Later this year, Paramount+ will add Italy’s Serie A (with games on TV, too) and Coppa Italia; the Asian Football Confederation’s continental club and national team competitions, including World Cup qualifying; and the new UEFA Europa Conference League for men’s clubs.

There will also be the next stages of Concacaf men’s World Cup qualifying, including six U.S. national team road games.

From zero to 2,000

Add everything up, and CBS will broadcast more than 2,000 games across 16 competitions this year, using two TV channels and a subscription streaming platform.

“We’re using all of these platforms to promote, to program, and to showcase the world’s most popular game,” McManus said, a phrase that would have sent shockwaves around the industry in the past.

» READ MORE: CBS lands Concacaf World Cup qualifying rights for 2022 men’s, 2023 women’s campaigns

He knows it, too. Because the story here isn’t just how much soccer CBS has acquired. It’s that for decades the network did nothing with the sport.

When CBS’ flagship broadcast channel aired the first game of last summer’s NWSL Challenge Cup, it was the first outdoor soccer game there since the old North American Soccer League’s 1976 Soccer Bowl. Saturday’s game will be the ninth on the broadcast channel in 12 months. The only soccer on CBSSN before the NWSL arrived was a brief dalliance with the modern-day NASL in 2016.

“It’s one of the great accomplishments that I can remember at CBS Sports, the way we ramped up as quickly as we did,” McManus said. “It’s been a really, really satisfying journey for us.”

McManus has done his own share of ramping up. Long fluent in the ways of Augusta National and the NFL commissioner’s office, he has learned a lot about the world’s game.

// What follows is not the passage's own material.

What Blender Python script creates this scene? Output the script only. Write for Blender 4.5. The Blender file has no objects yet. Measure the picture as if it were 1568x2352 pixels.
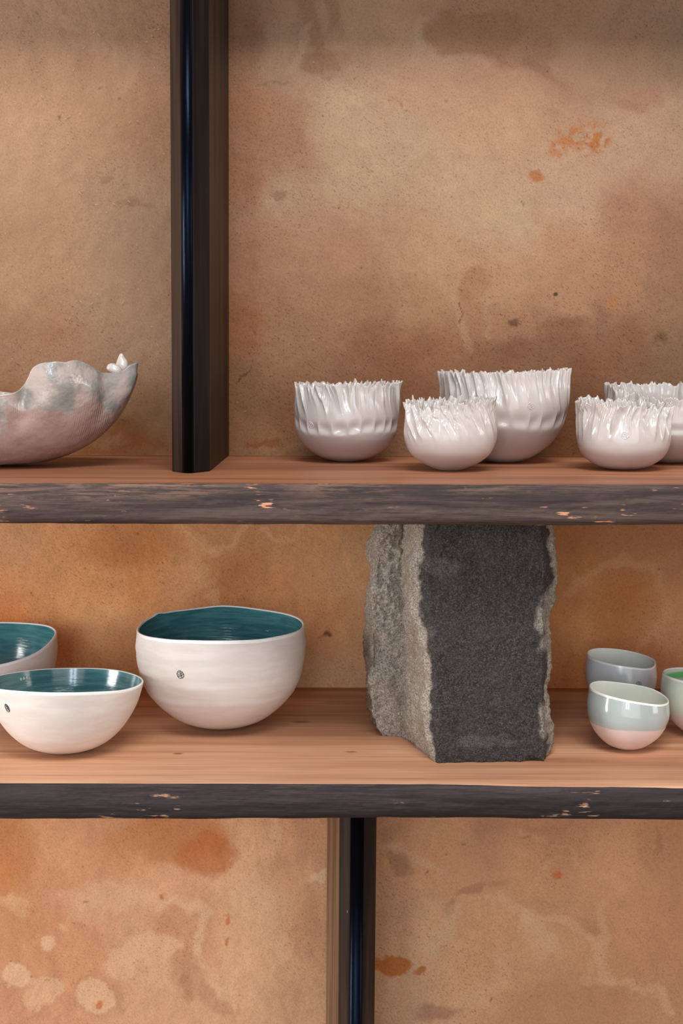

“The soccer fan is among the most discerning fans in the overall sports landscape,” McManus said. “If you had asked me a year ago whether CBS Sports was going to be a major force in the world of international soccer, I probably would have said I’m not sure. But, in less than a year, we have become a must-have destination for both casual soccer fans and the hardcore fans who follow the sport every single day.”